Ingegneri di anime
La recensione del libro di Frank Westerman, Iperborea, 320 pp., 18 euro
Quindi: basta con le favolette o le storielle d’amore. Compito degli scrittori è documentare la costruzione del paese, che sfoghino il loro lirismo nei tunnel della metropolitana, nelle gallerie delle miniere e nelle fonderie”.
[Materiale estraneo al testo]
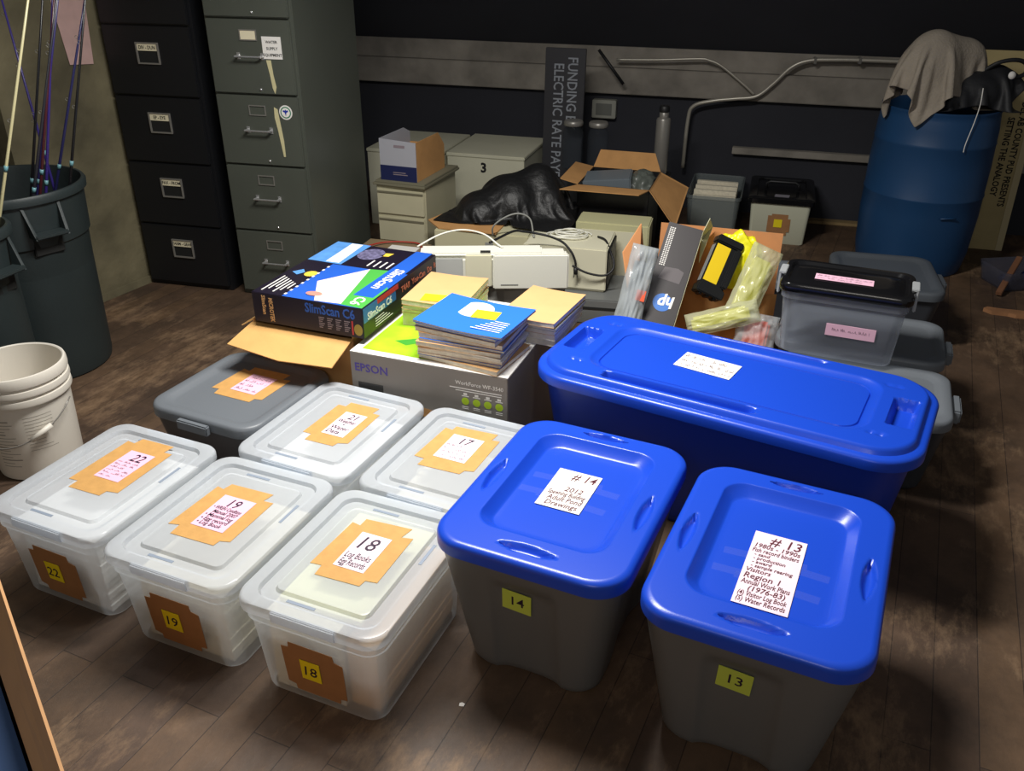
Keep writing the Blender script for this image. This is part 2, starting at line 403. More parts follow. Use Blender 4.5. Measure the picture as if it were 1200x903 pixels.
g = G(); g.poly(disc(.031, 0), .001, 1); bd = g.build('round_badge', M_white, GC, loc=(.136, y-.0018, .885))
g = G(); g.poly(disc(.025, -.0006), .0005, 1); g.build('green_ring', mat('green_print', '2f7d5c', .5), bd)
g = G(); g.poly(disc(.020, -.0012), .0005, 1); g.build('white_disc', M_white, bd)
g = G(); g.poly([(0, -.0018, -.016), (.004, -.0018, 0), (.013, -.0018, .004), (.011, -.0018, .011), (.004, -.0018, .008), (0, -.0018, .014), (-.004, -.0018, .008), (-.011, -.0018, .011), (-.013, -.0018, .004), (-.004, -.0018, 0)], .0005, 1)
g.build('blue_emblem', mat('navy_print', '2338a0', .5), bd)
# pinkish sheet hung on the concrete wall
g = G(); W = lambda s, z: tuple(Vector((-1.912, 4.04, z))+Vector((.454, .891, 0))*s+Vector((.891, -.454, 0))*0.004)
g.sheet([W(-.05, 1.07), W(.07, 1.06), W(.10, 1.42), W(-.085, 1.42)], .0015)
tag(g.build('hanging_sheet', mat('dusty_pink_paper', 'c9a7a0', .8, var=.06, scale=20)), 'pinkish paper sheet hanging on the concrete wall behind the fishing rods', 'paper')

# ------------------------------------------------------------------ storage bins
def put_label(parent, w, d, x, y, z, lines, m=M_pink, ink=M_ink, tape=None, rotz=0, seed=1, tw=.055, tr=None):
    """paper label (with masking tape below) lying flat at height z, reading from the near side"""
    if tape:
        g = G(); X0, X1, Y0, Y1 = tr or (x-w/2-tw, x+w/2+tw, y-d/2-tw, y+d/2+tw); i = .032
        P = [(X0, Y0+i), (X0+i*.9, Y0+i*1.1), (X0+i, Y0), (X1-i, Y0+.004), (X1-i*.9, Y0+i*.8), (X1, Y0+i), (X1-.004, Y1-i), (X1-i, Y1-i*1.1), (X1-i*.8, Y1), (X0+i, Y1-.005), (X0+i*.9, Y1-i), (X0+.005, Y1-i*.9)]
        g.poly([(p[0]-x+random.uniform(-.003, .003), p[1]-y+random.uniform(-.003, .003), 0) for p in P], .0008)
        g.build('masking_tape', tape, parent, loc=(x, y, z), rot=(0, 0, rotz))
    g = G(); g.poly([(-w/2, -d/2, 0), (w/2, -d/2, 0), (w/2, d/2, 0), (-w/2, d/2, 0)], .0006)
    lab = g.build('paper_label', m, parent, loc=(x, y, z+.0012), rot=(0, 0, rotz))
    fit = (d-.012)/sum(q[1]*1.12 for q in lines); lines = [(q[0], q[1]*fit) for q in lines]
    yy = d/2-.002; sc = G(); used = False
    for s, size in lines:
        yy -= size*1.12
        if s.startswith('~'):
            scribble(sc, -w/2+.006+(.01 if '>' in s else 0), w/2-.006-(.03 if '<' in s else 0), yy, size*.75, 0, seed); seed += 1; used = True
        elif s:
            tx_ = text('lettering', s, size*1.30, ink, lab, (-w/2+.006, yy, .0010), align='LEFT', shear=.15, bold=.0002 if size > .012 else .0, sx=.85)
            mxx = max((q.co.x for q in tx_.data.vertices), default=.01)
            if mxx > w-.014:
                for q in tx_.data.vertices: q.co.x *= (w-.014)/mxx
    if used: sc.build('handwriting', ink, lab, loc=(0, 0, .0012))
    return lab

def clear_bin(label, x, y, yaw, num, lines, lr, tr, front=True, group='frosted bins with taped paper labels'):
    W_, D_, H_ = .385, .48, .286; D0 = W_/2-.056
    t = thing('storage_bin', label, 'storage bin', (x, y, 0), yaw)
    t['group'] = group
    rs = []
    for z, ins, r in ((0.0, .040, .035), (.004, .033, .04), (.012, .030, .042), (.13, .023, .042), (.225, .016, .042), (.228, .010, .046), (.262, .008, .046)):
        rs.append(setz(rr(W_-2*ins, D_-2*ins, r), z))
    v, f = rings(rs, cap0=True); new('body', v, f, M_frost, t, True, 35)
    prof = [(.001, -.030, .05), (0, -.026, .05), (0, -.008, .05), (.003, -.002, .05), (.008, 0, .048), (.034, -.001, .038), (.039, -.011, .034), (.066, -.012, .022), (.071, -.004, .018), (.075, -.003, .016), (.10, -.003, .012)]
    rs = [setz(rr(W_-2*i, D_-2*i, r), H_+z) for i, z, r in prof]
    v, f = rings(rs, cap1=True); new('lid', v, f, M_frostlid, t, True, 40)
    for sy in (-1, 1):
        g = G(); g.box(-.085, .085, sy*(D_/2-.004)-.006, sy*(D_/2-.004)+.006, H_-.034, H_-.004, .003); g.build('latch', M_frostlid, t)
        g = G(); g.box(-.075, .0, sy*(D_/2-.052)-.004, sy*(D_/2-.052)+.004, H_-.0115, H_-.0105); g.build('lid_slot', M_slot, t)
    g = G(); g.box(D0, D0+.008, .04, .12, H_-.0115, H_-.0105); g.build('lid_slot', M_slot, t)
    put_label(t, lr[0], lr[1], lr[2], lr[3], H_-.0022, lines, M_pinkw if num in ('18', '21', '17') else M_pink, tape=M_tape, seed=int(num)*7, tr=tr)
    if front:
        yy = -D_/2+.030
        g = G(); gw = .080
        P = [(-gw, .055), (-gw+.02, .05), (-gw+.022, .035), (gw-.02, .034), (gw-.018, .05), (gw, .052), (gw+.002, .165), (gw-.02, .17), (gw-.022, .188), (-gw+.02, .19), (-gw+.018, .172), (-gw-.002, .17)]
        g.poly([(p[0], 0, p[1]) for p in P], .001, 1)
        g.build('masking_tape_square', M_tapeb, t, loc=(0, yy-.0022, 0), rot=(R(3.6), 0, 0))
        g = G(); g.box(-.026, .026, -.0006, .0006, .085, .145); s = g.build('sticky_note', M_sticky, t, loc=(-.008, yy-.0042, 0), rot=(R(3.6), 0, 0))
        text('lettering', num, .042, M_ink, s, (-.004, -.001, .10), (R(90), 0, 0), 'CENTER', shear=.1, bold=.0002)
    return t
b18 = clear_bin('frosted bin marked 18 with pale yellow sheets on top, nearest the viewer', -.363, 1.646, -22.8, '18',
                [('18', .030), ('', .006), ('Log Books', .014), ('Egg Records', .014)], (.084, .135, -.001, .017), (-.095, .090, -.095, .140))
b19 = clear_bin('frosted bin marked 19 standing between the bins marked 22 and 18', -.735, 1.807, -22.6, '19',
                [('  19', .024), ('• WREN Condition', .010), ('   Manual 2007', .010), ('• Mammal log', .010), ('• Egg record', .010), ('• Log Book', .010)], (.100, .136, -.005, .006), (-.105, .087, -.112, .125))
b22 = clear_bin('frosted bin marked 22 nearest the white bucket, full of white paper', -1.105, 1.985, -23.4, '22',
                [('  22', .024), ('~', .008), ('~', .008), ('~<', .008), ('~', .008), ('~', .008), ('~<', .008)], (.087, .139, .007, .054), (-.088, .085, -.084, .187))
b21 = clear_bin('frosted bin marked 21 with Weather and Water Data label beside slate-grey lid', -.535, 2.261, -24.2, '21',
                [('  21', .022), ('Weather', .015), ('      +', .010), ('Water', .015), ('Data', .015)], (.077, .134, .026, .015), (-.065, .098, -.105, .141), front=False)
b17 = clear_bin('frosted bin marked 17 half hidden behind the bin lid marked 14', -.158, 2.094, -24.4, '17',
                [('  17', .022), ('~<', .010), ('~', .010), ('~', .010), ('~>', .010)], (.100, .13, -.01, .037), (-.108, .085, -.083, .152), front=False)

def sheets(name, label, cat, bin_, x0, x1, y0, y1, z0, z1, m, group=None, n=1, parent_yaw=True):
    M = Matrix.Translation(bin_.location) @ Matrix.Rotation(bin_.rotation_euler.z, 4, 'Z')
    g = G(); h = (z1-z0)/n
    for i in range(n):
        j = random.uniform(-.004, .004) if n > 1 else 0
        g.box(x0+j, x1+j, y0-j, y1-j, z0+i*h, z0+(i+1)*h-(.0006 if n > 1 else 0), 0)
    c = M @ Vector(((x0+x1)/2, (y0+y1)/2, z0))
    v = [(p[0]-(x0+x1)/2, p[1]-(y0+y1)/2, p[2]-z0) for p in g.v]
    o = new(name, v, g.f, m, loc=tuple(c), rot=(0, 0, bin_.rotation_euler.z))
    return tag(o, label, cat, group)
M_pale = mat('pale_yellow_paper', 'e9e7b4', .85)
sheets('paper_stack', 'tall stack of cream papers inside the bin marked 18', 'papers', b18, -.13, .06, -.195, .19, .006, .235, M_pages, n=14)
sheets('paper_pad', 'pale yellow pad lying on top inside the bin marked 18', 'papers', b18, -.12, .10, -.16, .19, .238, .25, M_pale)
sheets('folder_stack', 'manila folders along the right side inside the bin marked 18', 'folders', b18, .068, .145, -.18, .19, .006, .20, M_manila, n=8)
sheets('paper_stack', 'stacked white records inside the bin marked 19', 'papers', b19, -.13, .13, -.185, .18, .006, .21, M_pages, n=12)
sheets('paper_stack', 'full load of white paper inside the bin marked 22', 'papers', b22, -.135, .135, -.19, .19, .006, .235, M_white, n=12)
sheets('paper_stack', 'white weather records inside the bin marked 21', 'papers', b21, -.13, .13, -.18, .18, .006, .22, M_white, n=12)
sheets('paper_stack', 'white paper bundle inside the bin marked 17', 'papers', b17, -.12, .12, -.18, .15, .006, .20, M_pages, n=12)
g = G()
for k in range(7):
    q = [(-.10+.02*cos(a), .0+k*.028+.0, .02*sin(a)) for a in [j*pi/6 for j in range(7)]]
    g.tube(q, .004, 6)
M = Matrix.Translation(b17.location) @ Matrix.Rotation(b17.rotation_euler.z, 4, 'Z')
o = g.build('comb_binding', M_white, loc=tuple(M @ Vector((0, -.02, .203))), rot=(0, 0, b17.rotation_euler.z), smooth=True)
tag(o, 'white plastic comb binding lying on papers inside the bin marked 17', 'binding')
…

Ingegneri di anime è un reportage storico-letterario, un viaggio dell’autore attraverso le repubbliche ex sovietiche, che indaga il nesso fra la letteratura comunista e l’edificazione delle grandi opere idrauliche concepite dalla menti distorte di una dittatura aberrante. L’olandese Frank Westerman denuncia con prosa curiosa e amara gli orrori dello stalinismo, e ricostruisce l’ossequioso asservimento degli scrittori ai deliranti progetti del potere assoluto.
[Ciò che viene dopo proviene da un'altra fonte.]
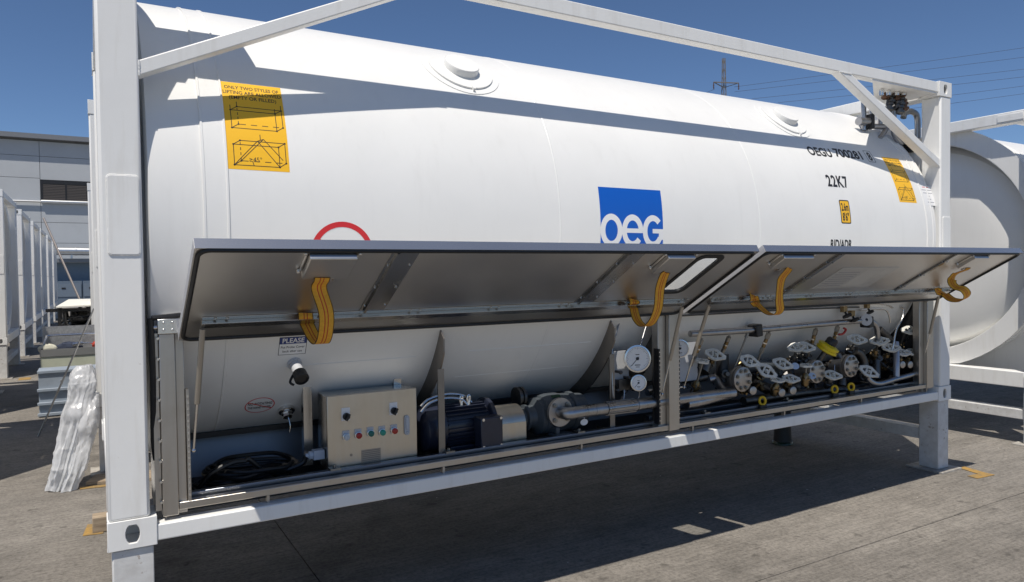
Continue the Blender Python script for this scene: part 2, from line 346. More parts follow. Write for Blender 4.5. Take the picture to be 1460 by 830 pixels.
# ------------------------------------------------------------------ container parts
L_, W_, H_ = 6.058, 2.438, 2.591
def casting(cx, cy, cz, sx, sy, sz_, parent):
    """corner casting: box with an oval hole in the two outer faces; sx, sy, sz_: outward signs"""
    x0, x1 = (cx, cx+0.178) if sx < 0 else (cx-0.178, cx)
    y0, y1 = (cy, cy+0.162) if sy < 0 else (cy-0.162, cy)
    z0, z1 = (cz, cz+0.118) if sz_ < 0 else (cz-0.118, cz)
    m = MB(); t = 0.016
    def wall(o, ax, ay, az, w_, h_):
        # plate with an oval hole
        n = 24; hole = [(w_/2+0.026*math.cos(2*math.pi*i/n), h_/2+math.copysign(min(abs(0.037*math.sin(2*math.pi*i/n))*1.15, 0.037), math.sin(2*math.pi*i/n))) for i in range(n)]
        out = []
        for i in range(n):
            a = 2*math.pi*i/n; c, s = math.cos(a), math.sin(a); k = min((w_/2)/max(abs(c), 1e-6), (h_/2)/max(abs(s), 1e-6)); out.append((w_/2+c*k, h_/2+s*k))
        # corners: move the nearest point onto each corner
        for X, Y in ((0, 0), (w_, 0), (w_, h_), (0, h_)):
            i = min(range(n), key=lambda q: (out[q][0]-X)**2+(out[q][1]-Y)**2); out[i] = (X, Y)
        m.ringprism(out, hole, o, ax, ay, az, 0, t)
    yo, yi = (y0, 1) if sy < 0 else (y1, -1)
    wall((x0, yo, z0), (1, 0, 0), (0, 0, 1), (0, yi, 0), x1-x0, z1-z0)
    xo, xi = (x0, 1) if sx < 0 else (x1, -1)
    wall((xo, y0 if sy > 0 else y0+t, z0), (0, 1, 0), (0, 0, 1), (xi, 0, 0), y1-y0-t, z1-z0)
    xa, xb = (x0+t, x1) if sx < 0 else (x0, x1-t)
    ya, yb = (y0+t, y1) if sy < 0 else (y0, y1-t)
    m.box(xa, xb, ya, yb, z1-t, z1-0.0005); m.box(xa, xb, ya, yb, z0+0.0005, z0+t)
    m.box(x1-t if sx < 0 else x0, x1-0.001 if sx < 0 else x0+t, ya, yb, z0+t, z1-t)
    m.box(xa, xb, y1-t if sy < 0 else y0, y1-0.001 if sy < 0 else y0+t, z0+t, z1-t)
    return m.build('corner_casting', WHITE, parent, bevel=0.0022, fix=True)
def frame(root, detail=False):
    """posts, rails, end frames, tank of one tank container, local coordinates, base corner at the origin"""
    for sx in (-1, 1):
        for sy in (-1, 1):
            x0 = 0.004 if sx < 0 else L_-0.154; y0 = 0.004 if sy < 0 else W_-0.162
            m = MB(); m.box(x0, x0+0.15, y0, y0+0.158, 0.1175, H_-0.1175)
            po = m.build('corner_post', WHITE, root, bevel=0.012)
            cx = 0 if sx < 0 else L_; cy = 0 if sy < 0 else W_
            casting(cx, cy, 0, sx, sy, -1, po); casting(cx, cy, H_, sx, sy, 1, po)
            yy = (y0-0.006, y0+0.001) if sy < 0 else (y0+0.157, y0+0.164)
            d = MB(); d.prism(rrect(x0+0.028, x0+0.138, 1.185, 1.50, 0.012), (0, 0, 0), (1, 0, 0), (0, 0, 1), (0, 1, 0), yy[0], yy[1]); d.build('doubler_plate', WHITE, po, bevel=0.002)
            d = MB(); rw = random.Random(5); P = rrect(x0+0.027, x0+0.139, 1.184, 1.501, 0.013); Q = []
            for i in range(len(P)):
                a_, b_ = Vector(P[i]), Vector(P[(i+1) % len(P)]); k_ = max(1, int((b_-a_).length/0.005)); Q += [a_+(b_-a_)*j/k_ for j in range(k_)]
            d.tube([(q.x, yy[0]+0.004 if sy < 0 else yy[1]-0.004, q.y) for q in Q], [0.0028+rw.uniform(-.0006, .0006) for q in Q], 5, closed=True); d.build('weld_bead', WHITE, po)
    for sy in (-1, 1):
        y0, y1 = (0.012, 0.092) if sy < 0 else (W_-0.092, W_-0.012)
        m = MB(); m.box(0.176, L_-0.176, y0, y1, 2.503, 2.584); m.build('top_rail', WHITE, root, bevel=0.005)
        y0, y1 = (0.006, 0.082) if sy < 0 else (W_-0.082, W_-0.006)
        m = MB(); m.box(0.176, L_-0.176, y0, y1, 0.012, 0.080); m.build('bottom_rail', WHITE, root, bevel=0.006)
        yc = 0.048 if sy < 0 else W_-0.048
        for sx in (-1, 1):
            f = (lambda x: x) if sx < 0 else (lambda x: L_-x)
            # diagonal brace: section 62 mm high, ends cut to meet the post and the rail
            k = (2.506-1.968)/(1.30-0.154)
            P = []
            for yy in (yc-0.036, yc+0.036):
                P += [(f(0.154), yy, 1.905), (f(1.435), yy, 2.5035), (f(1.30), yy, 2.5035), (f(0.154), yy, 1.968)]
            m = MB(); m.add(P, [(0, 1, 2, 3), (7, 6, 5, 4), (0, 4, 5, 1), (1, 5, 6, 2), (2, 6, 7, 3), (3, 7, 4, 0)])
            br = m.build('diagonal_brace', WHITE, root, bevel=0.005)
            m = MB(); yf = yc+(-0.036 if sy < 0 else 0.036); rw = random.Random(3)
            for (xa, za), (xb, zb) in (((f(0.1555), 1.905), (f(0.1555), 1.968)), ((f(1.30), 2.5025), (f(1.435), 2.5025))):
                n_ = int(math.hypot(xb-xa, zb-za)/0.004)
                m.tube([(xa+(xb-xa)*i/n_, yf, za+(zb-za)*i/n_) for i in range(n_+1)], [0.0045+rw.uniform(-.0012, .0012) for i in range(n_+1)], 6)
            m.build('weld_bead', WHITE, br)
            xa, xb = sorted((f(0.152), f(0.522)))
            ya, yb = (0.0925, 0.335) if sy < 0 else (W_-0.335, W_-0.0925)
            m = MB()
            if sx > 0:
                g = (lambda y: y) if sy < 0 else (lambda y: W_-y)
                P = [(5.02, g(0.018)), (5.905, g(0.018)), (5.905, g(0.46)), (5.53, g(0.335))]; P = P if sy < 0 else P[::-1]
                m.prism(P, (0, 0, 0), (1, 0, 0), (0, 1, 0), (0, 0, 1), 2.492, 2.5025)
            else: m.box(xa, xb, ya-0.075 if sy < 0 else ya, yb if sy < 0 else yb+0.075, 2.492, 2.5025)
            m.build('gusset_plate', WHITE, root)
    for sx in (-1, 1):
        f = (lambda x: x) if sx < 0 else (lambda x: L_-x)
        xa, xb = sorted((f(0.008), f(0.145)))
        m = MB(); m.box(xa, xb, 0.162, W_-0.162, 2.48, 2.584); m.build('end_top_beam', WHITE, root, bevel=0.006)
        m = MB(); m.box(xa, xb, 0.162, W_-0.162, 0.006, 0.150); m.build('end_bottom_beam', WHITE, root, bevel=0.006)
        # collar ring between the end frame and the tank
        n = 72; ro, ri = [], []
        for i in range(n):
            a = 2*math.pi*i/n; c, s = math.cos(a), math.sin(a)
            x, z = TY+1.255*c, TZ+1.255*s
            x = min(max(x, 0.02), W_-0.02); z = min(max(z, 0.1505), 2.4795)
            ro.append((x, z)); ri.append((TY+1.085*c, TZ+1.085*s))
        m = MB(); xo = f(0.10); d = 1 if sx < 0 else -1
        m.ringprism(ro, ri, (xo, 0, 0), (0, 1, 0), (0, 0, 1), (d, 0, 0), 0, 0.016)
        m.lathe((xo+d*0.016, TY, TZ), (d, 0, 0), [(0, 1.085), (0.30, 1.085), (0.30, 1.075), (0, 1.075)], 72, closed=True)
        m.build('collar_ring', WHITE, root)
        arc = []
        for i in range(17):
            a = math.radians(-150+120*i/16); arc.append((TY+1.19*math.cos(a), max(TZ+1.19*math.sin(a), 0.16)))
        m = MB(); x_ = f(0.50); m.prism([(TY-1.03, 0.02), (TY+1.03, 0.02)]+arc[::-1], (x_, 0, 0), (0, 1, 0), (0, 0, 1), (d, 0, 0), 0, 0.012) if not detail else None
        if m.v: m.build('saddle_plate', WHITE, root)
    prof = [(0.17, 1.165), (0.18, TR-0.004), (0.384, TR-0.004), (0.386, TR+0.004), (0.394, TR+0.004), (0.396, TR+0.001), (0.478, TR+0.001), (0.480, TR+0.005), (0.487, TR+0.005), (0.489, TR)]
    for xs in (2.20, 3.80):
        prof += [(xs-0.004, TR), (xs-0.002, TR+0.0013), (xs+0.002, TR+0.0013), (xs+0.004, TR)]
    mid = list(prof); left = [q for q in prof[:10]]
    prof = mid+[(5.742, TR), (5.744, TR+0.005), (5.751, TR+0.005), (5.753, TR+0.0001), (5.826, TR+0.0001), (5.828, TR+0.004), (5.836, TR+0.004), (5.838, TR-0.004), (L_-0.18, TR-0.004), (L_-0.17, 1.165)]
    # domed heads close the shell inside the collar rings
    dome = [(0.46-0.26*(1-(i/16)**5)**0.5, max(1.07*i/16, 0.012)) for i in range(17)]
    prof = dome+[(0.461, 1.072)]+[(0.172, 1.09)]+prof+[(L_-0.172, 1.09), (L_-0.461, 1.072)]+[(L_-h, r) for h, r in reversed(dome)]
    m = MB(); m.lathe((0, TY, TZ), (1, 0, 0), prof, 256 if detail else 72)
    return m.build('tank_shell', TANKW, root, angle=28)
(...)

L’Enciclopedia Britannica scrive, senza mezzi termini, che con la pubblicazione di Belomor, l’opera collettiva diretta da Gor’kij nel 1934, la letteratura sovietica aveva già raggiunto il suo “nadir morale”. Quest’opera ha un esilarante prologo la sera del 26 aprile 1932, quando proprio in casa di Gor’kij si riuniscono una quarantina di scrittori, alla presenza di Stalin. “Voi siete ingegneri di anime – dice il dittatore – Avete il compito di forgiare l’uomo nuovo sovietico”. Dalla riunione scaturisce l’idea di un viaggio in treno per 120 autori, condotti a visitare e a descrivere i lavori di scavo del canale Belomor (cioè un gulag) concepito per congiungere Leningrado con il mar Bianco.
Questo del canale è solo uno dei fili conduttori del libro. Un altro è rappresentato dal golfo di Kara-Buraz, una grande protuberanza orientale del Mar Caspio, che viene dissennatamente prosciugato da una diga nel giro di due soli anni. Una barriera assurda, un disastro ambientale che poi farà la fine del comunismo: sarà demolita dal nuovo tiranno ex comunista dell’Uzbekistan nel 1992. Così come il progetto di “girare i fiumi”, dal nord freddo e umido al sud caldo e arido di quell’immenso paese: tutte idee ciclopiche e pazzoidi, finalizzate alla costruzione del famigerato “socialismo”, con gli scrittori reclutati a suonare la grancassa.
E’ una vera e propria galleria degli orrori staliniani, questa di Westermann. Si parla di autori minori, come Konstantin Paustovskij, che però riuscirà a cavarsela, diversamente da Andrej Platonov, Boris Pil’njak, Isaak Babel’ e tanti altri, che faranno davvero una brutta fine. Sulla storia del lago di Kara-Buraz verrà anche girato un film, che però non sarà mai proiettato in una sala. Non c’è scampo al furore omicida dell’epoca staliniana: non certo per gli scrittori, per quanto si possano prostrare ai piedi del tiranno, ma neanche per i loro aguzzini. Tanti delatori, militari, ingegneri, tecnici, giudici, membri del Partito finiranno nel tritacarne con l’accusa di tradimento o di trotzkismo. “Vedo troppo pochi visi sorridenti – commenta Gor’kij nel 1933 a una mostra di pittura – Troppo poca gioia spontanea”. L’allegria, da quel momento, diventerà obbligatoria. Il 27 marzo 1953, tre settimane dopo la morte di Stalin, più di un milione di prigionieri saranno liberati.